News

Nopiming Provincial Park is no place for mining, says Wilderness Committee

Source: CBC News Manitoba

Photo: Eric Reder, the Wilderness Committee’s Manitoba campaign director, wants the Manitoba government to protect Nopiming Provincial Park from mining activity. (CBC)

Wilderness Committee wants Manitoba government not to allow mining activity in park

Environmental activists are urging the Manitoba government to protect Nopiming Provincial Park from any mining activity.

A group of protesters rallied on the northwest corner of Kenaston Boulevard and Sterling Lyon Parkway late Wednesday afternoon to demand action on the park, located in eastern Manitoba near the Ontario border.

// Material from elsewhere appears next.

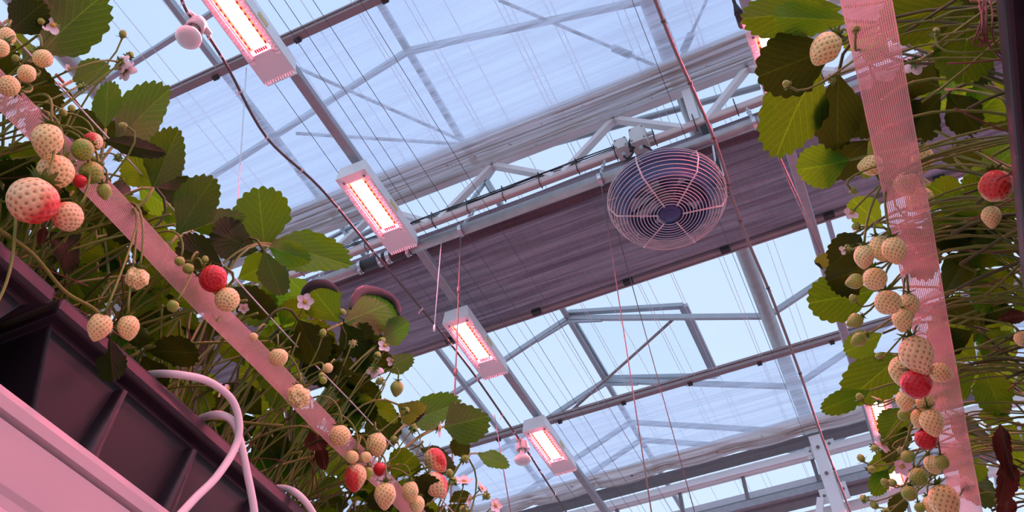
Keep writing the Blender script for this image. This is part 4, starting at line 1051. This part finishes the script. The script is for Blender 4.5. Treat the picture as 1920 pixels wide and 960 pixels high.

The Wilderness Committee’s Manitoba field office organized the rally in response to a draft management plan for Nopiming, which the group says fails to protect the park from mining activity.

The rally took place near the site where the province hosted an open house on a draft plan.

“It’s really shocking for most people to understand that only 19 per cent of Nopiming is protected, and 62 per cent of the park is open for mining activity, and so changing that so that the park is actually protected is something the government can do,” said Eric Reder, the group’s Manitoba campaign director.

Protesters from the Wilderness Committee held signs and handed out flyers on Kenaston Boulevard and Sterling Lyon Parkway late Wednesday afternoon. (CBC)
Protesters from the Wilderness Committee held signs and handed out flyers on Kenaston Boulevard and Sterling Lyon Parkway late Wednesday afternoon. (CBC)

The Wilderness Committee says while the draft plan proposes expanding protected areas in the park, safeguarding moose and woodland caribou populations and better protecting rivers, it does not stop mineral exploration in the area.

“We feel that the government understands that mining in parks is wrong, but they’re feeling pressure to try and find any opportunity for some economic development,” Reder said.

“But [at] the end of the day, we don’t have economic development happening. What we have is mineral exploration companies coming in, bulldozing the park, heading back to whatever province they’re from, and nothing ever comes out of it except we’ve left a scar on our park for generations.”

Reder said the province should also ban military exercises from being held within the park.

Exercises that have taken place in the park’s southern region have left the area filled with “the mess of military activity,” according to the group’s website.

The province is accepting public comments on the draft plan for Nopiming Provincial Park until Nov. 30. The plan is posted on Manitoba Conservation’s website and submissions can be sent online, by mail or by fax.